Ten spinners spinning, nine internal wars raging
As a followup to the bit on Iraq I posted earlier today, Juan Cole begins Top Ten season in fine fashion with a quick and easy top ten list of Bush-promulgated myths about Iraq as he wants us to think it is. Professor Cole tells it as it is.
Most notably, I do think it’s telling that Bush is palsie-walsie with al-Hakim, whose Interior Ministry death squads have been the Fount of Retribution towards everyone Sunni, because Saddam happened to be born Sunni. And now he’s pals with the Sunni tribal leaders, except in Baghdad where al-Hakim has successfully driven most Sunnis out… the ones who survived his cleansing ops.

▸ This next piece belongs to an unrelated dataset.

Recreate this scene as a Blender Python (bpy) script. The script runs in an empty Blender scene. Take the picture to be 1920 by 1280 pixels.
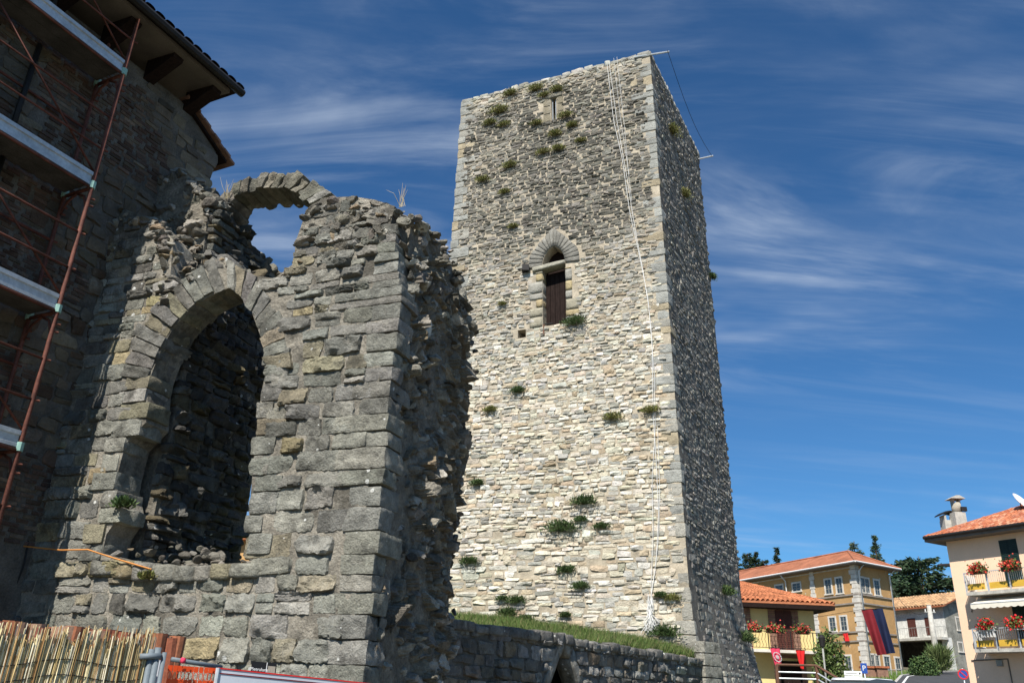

And as Cole notes, al-Hakim is the friendliest towards Iran. Which means if there’s any truth to the claim that Iran was supplying arms used against US soldiers, those arms came through al-Hakim, not through Sunni insurgents and not through a nationalist like al-Sadr who doesn’t bow to Tehran.
Bush has a record of supporting the rich over the poor, no matter what their brutalities may be, even when the brutalities impact our own troops. Above his words, his actions ring loudest. He’s a royal monarchist to the core, without any benevolence attached. It explains a lot about his failures as a president. He’d rather be loyal to his own class than he is towards Americans, even our own troops. It’s not only been a deadly bias, but it’s the reason he lost the Iraq War three years ago and persists in the delusion that he can get a mulligan every six months, where he might undo his previous shots.



December 26th, 2007 at 1:49 pm
I haven’t seen anyone in these parts referring to any so-called success of the surge. Most people are far too aware of the lessons of Vietnam and, if anything, are not even bothering to mention it.
What I do hear, instead, is the growing grumbling with economic woes, particularly the coming recession.